Michael Henry Tessler A prevalence-based account of generic language
Abstract: Generic utterances (e.g. “Dogs bark”) are ubiquitous in natural language. Despite their prevalence, the meanings of generic statements are puzzling to formal approaches. For example, what percentage of the category must display the property (i.e. what threshold must the prevalence cross) for the generic to be true? In this work, we formalize a prevalence-based semantics with the threshold for acceptance represented as an unknown property of the language; the threshold is actively reasoned about in context by the listener. We compare our model to empirically elicited acceptability judgments of generic utterances. We show how the prevalence of a property as it is typically examined —within a category alone — cannot account for the range of truth judgments observed. A Bayesian language understanding model in the Rational Speech-Acts framework that reasons about the prevalence of the property both within- and across- categories does account for the data. Despite being acceptable for a range of prevalences, generic statements are additionally puzzling because they are often interpreted as applying to nearly all of a category. We replicate an experimental finding confirming this intuition and show how the prevalence-based model predicts this asymmetry between truth judgments and interpretations. We argue that the semantics of generic statements can treated as scalar with uncertainty over the threshold for prevalence.

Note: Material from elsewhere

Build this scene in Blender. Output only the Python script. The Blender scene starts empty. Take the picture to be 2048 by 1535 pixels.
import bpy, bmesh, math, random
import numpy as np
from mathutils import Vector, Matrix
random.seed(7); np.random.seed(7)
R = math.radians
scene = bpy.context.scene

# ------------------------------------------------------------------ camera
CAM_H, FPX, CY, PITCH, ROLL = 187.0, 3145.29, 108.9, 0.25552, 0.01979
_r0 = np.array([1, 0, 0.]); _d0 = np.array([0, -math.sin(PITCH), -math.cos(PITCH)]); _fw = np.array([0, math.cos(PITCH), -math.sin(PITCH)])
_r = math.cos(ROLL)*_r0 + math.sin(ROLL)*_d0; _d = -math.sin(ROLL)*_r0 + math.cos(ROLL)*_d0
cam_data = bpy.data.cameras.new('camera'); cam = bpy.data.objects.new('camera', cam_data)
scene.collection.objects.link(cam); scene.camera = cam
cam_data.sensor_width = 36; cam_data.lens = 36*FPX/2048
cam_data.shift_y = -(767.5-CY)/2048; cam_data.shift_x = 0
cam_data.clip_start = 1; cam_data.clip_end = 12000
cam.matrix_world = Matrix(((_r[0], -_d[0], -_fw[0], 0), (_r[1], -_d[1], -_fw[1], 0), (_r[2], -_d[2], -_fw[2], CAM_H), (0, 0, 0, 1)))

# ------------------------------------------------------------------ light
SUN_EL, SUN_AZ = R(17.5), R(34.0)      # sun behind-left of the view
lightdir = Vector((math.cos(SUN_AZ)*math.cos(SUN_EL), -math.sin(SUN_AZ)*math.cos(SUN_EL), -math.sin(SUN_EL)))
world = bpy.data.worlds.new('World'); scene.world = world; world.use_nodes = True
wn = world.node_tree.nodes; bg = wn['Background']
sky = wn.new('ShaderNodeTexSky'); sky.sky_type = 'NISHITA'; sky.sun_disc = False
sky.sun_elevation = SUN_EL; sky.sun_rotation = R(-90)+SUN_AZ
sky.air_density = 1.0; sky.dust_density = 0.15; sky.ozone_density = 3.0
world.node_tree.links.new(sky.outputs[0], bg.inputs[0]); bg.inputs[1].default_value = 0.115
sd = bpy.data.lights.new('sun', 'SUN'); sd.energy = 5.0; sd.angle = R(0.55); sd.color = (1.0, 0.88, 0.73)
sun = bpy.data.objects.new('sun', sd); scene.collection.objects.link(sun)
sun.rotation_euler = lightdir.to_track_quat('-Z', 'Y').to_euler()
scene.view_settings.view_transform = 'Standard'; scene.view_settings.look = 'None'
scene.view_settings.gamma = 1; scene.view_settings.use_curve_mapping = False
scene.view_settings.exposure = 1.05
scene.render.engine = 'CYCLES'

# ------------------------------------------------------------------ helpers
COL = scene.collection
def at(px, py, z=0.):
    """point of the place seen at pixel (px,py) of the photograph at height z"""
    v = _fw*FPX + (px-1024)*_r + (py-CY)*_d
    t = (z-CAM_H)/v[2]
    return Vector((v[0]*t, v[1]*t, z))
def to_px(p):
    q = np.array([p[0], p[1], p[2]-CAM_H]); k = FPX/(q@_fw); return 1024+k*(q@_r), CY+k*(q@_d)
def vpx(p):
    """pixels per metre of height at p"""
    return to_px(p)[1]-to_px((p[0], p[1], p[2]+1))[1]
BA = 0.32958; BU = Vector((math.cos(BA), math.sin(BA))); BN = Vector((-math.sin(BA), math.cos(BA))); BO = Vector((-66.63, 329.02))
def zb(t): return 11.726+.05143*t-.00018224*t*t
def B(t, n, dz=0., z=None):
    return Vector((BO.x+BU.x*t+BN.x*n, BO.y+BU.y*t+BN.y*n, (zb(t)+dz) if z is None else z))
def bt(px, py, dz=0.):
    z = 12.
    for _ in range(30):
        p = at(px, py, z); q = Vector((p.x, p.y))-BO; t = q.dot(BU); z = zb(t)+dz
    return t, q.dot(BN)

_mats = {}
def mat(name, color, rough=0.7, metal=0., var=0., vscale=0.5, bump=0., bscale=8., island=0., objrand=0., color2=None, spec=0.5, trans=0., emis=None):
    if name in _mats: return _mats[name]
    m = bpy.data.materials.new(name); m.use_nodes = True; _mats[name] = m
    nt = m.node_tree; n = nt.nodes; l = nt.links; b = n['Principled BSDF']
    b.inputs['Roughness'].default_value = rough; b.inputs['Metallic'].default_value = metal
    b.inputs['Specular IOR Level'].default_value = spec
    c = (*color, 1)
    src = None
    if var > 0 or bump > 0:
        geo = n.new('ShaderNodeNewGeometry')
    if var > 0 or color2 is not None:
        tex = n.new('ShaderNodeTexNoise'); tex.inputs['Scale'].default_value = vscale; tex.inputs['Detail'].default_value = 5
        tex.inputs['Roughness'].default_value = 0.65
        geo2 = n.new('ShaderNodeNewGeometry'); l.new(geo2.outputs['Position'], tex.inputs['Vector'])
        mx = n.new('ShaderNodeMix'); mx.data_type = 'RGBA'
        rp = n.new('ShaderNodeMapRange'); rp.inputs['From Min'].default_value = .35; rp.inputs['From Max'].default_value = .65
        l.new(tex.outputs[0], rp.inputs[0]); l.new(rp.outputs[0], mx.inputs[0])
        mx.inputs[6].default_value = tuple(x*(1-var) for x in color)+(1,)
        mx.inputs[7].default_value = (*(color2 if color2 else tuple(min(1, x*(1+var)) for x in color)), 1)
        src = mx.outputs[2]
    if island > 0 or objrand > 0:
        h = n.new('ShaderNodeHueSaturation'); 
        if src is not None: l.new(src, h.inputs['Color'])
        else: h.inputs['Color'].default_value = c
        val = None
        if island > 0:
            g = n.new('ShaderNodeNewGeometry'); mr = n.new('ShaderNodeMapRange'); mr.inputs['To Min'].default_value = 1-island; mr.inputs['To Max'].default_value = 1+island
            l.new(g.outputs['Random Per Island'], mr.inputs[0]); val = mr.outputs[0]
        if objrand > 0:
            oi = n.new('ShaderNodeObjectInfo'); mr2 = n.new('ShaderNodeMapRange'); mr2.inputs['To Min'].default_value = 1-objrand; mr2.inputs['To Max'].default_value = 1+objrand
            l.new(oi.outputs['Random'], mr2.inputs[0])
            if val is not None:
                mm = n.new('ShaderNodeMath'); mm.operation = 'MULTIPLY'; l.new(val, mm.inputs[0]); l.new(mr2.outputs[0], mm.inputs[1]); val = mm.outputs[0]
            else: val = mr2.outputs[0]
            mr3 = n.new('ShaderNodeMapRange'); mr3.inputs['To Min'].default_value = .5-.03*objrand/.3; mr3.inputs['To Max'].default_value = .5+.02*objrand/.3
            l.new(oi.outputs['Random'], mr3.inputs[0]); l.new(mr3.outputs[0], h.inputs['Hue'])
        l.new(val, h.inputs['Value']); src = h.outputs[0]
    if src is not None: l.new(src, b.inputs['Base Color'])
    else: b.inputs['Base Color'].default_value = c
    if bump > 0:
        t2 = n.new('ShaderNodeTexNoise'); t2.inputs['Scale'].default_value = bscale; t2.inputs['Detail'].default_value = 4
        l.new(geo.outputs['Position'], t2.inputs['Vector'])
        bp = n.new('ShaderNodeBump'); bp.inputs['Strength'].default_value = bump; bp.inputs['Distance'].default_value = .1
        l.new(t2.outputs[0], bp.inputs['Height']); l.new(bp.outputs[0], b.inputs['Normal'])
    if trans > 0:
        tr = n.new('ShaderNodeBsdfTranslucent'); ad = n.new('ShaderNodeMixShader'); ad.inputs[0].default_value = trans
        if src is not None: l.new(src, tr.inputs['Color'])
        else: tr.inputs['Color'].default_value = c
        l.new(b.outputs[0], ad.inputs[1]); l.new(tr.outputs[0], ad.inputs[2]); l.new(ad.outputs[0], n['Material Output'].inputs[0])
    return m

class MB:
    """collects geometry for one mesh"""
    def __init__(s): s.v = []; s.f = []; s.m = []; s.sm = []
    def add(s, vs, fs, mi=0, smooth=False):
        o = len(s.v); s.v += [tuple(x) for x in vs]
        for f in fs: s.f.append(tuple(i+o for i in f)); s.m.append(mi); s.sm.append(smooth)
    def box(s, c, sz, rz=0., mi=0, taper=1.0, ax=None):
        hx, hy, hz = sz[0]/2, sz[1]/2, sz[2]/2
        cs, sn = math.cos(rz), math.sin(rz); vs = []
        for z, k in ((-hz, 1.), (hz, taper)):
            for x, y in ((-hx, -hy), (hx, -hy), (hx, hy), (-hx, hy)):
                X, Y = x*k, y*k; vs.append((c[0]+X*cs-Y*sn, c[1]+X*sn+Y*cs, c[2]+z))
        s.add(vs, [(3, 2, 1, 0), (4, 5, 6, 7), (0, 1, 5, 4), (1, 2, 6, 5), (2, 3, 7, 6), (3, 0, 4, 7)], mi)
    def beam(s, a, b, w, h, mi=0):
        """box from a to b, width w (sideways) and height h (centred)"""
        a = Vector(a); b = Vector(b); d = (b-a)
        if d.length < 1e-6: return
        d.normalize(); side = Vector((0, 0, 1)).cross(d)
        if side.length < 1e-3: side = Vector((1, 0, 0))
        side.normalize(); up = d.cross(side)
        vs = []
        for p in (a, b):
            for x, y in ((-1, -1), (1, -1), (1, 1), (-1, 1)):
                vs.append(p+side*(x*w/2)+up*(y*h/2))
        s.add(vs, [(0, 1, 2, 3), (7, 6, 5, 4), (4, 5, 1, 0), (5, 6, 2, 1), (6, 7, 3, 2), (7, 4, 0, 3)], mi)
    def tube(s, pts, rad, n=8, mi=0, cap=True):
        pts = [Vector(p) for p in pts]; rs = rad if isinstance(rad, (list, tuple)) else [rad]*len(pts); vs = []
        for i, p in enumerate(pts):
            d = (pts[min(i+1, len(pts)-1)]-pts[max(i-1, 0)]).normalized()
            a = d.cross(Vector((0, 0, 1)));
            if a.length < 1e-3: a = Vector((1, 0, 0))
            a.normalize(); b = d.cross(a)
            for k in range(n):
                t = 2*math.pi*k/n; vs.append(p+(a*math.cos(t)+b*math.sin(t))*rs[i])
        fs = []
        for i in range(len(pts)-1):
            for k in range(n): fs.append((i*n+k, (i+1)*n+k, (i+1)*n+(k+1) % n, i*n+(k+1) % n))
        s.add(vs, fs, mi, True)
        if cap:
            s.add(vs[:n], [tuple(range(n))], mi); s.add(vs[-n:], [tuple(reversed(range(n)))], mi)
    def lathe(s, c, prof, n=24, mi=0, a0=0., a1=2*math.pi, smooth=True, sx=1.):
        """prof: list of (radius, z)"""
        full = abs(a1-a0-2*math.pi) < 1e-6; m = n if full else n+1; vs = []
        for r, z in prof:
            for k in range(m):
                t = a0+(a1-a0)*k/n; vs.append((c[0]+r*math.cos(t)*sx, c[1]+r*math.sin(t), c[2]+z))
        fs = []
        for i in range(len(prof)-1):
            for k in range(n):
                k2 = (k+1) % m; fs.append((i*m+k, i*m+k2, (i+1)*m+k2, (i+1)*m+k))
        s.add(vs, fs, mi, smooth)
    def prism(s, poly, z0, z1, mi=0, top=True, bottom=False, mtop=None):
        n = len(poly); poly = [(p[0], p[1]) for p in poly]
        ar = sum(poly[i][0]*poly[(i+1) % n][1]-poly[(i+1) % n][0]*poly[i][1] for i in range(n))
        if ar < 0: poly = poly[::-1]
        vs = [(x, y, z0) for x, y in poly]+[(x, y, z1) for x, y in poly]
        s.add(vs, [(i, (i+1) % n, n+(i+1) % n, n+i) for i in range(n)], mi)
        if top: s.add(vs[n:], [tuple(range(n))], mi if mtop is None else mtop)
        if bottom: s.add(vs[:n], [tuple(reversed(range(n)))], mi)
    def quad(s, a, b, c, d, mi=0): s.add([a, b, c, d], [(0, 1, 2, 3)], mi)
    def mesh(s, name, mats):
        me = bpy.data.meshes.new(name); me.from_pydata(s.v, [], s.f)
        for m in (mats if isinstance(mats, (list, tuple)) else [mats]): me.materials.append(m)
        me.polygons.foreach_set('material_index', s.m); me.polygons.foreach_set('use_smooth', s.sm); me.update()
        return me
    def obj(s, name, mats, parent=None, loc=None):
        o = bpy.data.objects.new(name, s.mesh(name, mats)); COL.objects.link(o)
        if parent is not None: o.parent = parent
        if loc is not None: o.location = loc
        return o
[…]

Jakub Szymanik Probabilistic Mental Logic for Human Reasoning
Abstract: The aim of this project is to study the mental logic possibly underlying human reasoning. In the talk I will focus on probabilistic natural logic for syllogistic reasoning that captures some aspects of human performance on inferential tasks. We used empirical data and machine learning techniques to assign a difficulty weight to each inference rule and then compared the complexity of the minimal proof with cognitive difficulty of particular syllogistic reasonings. Time permitting, I will also discuss a learning system for logical reasoning.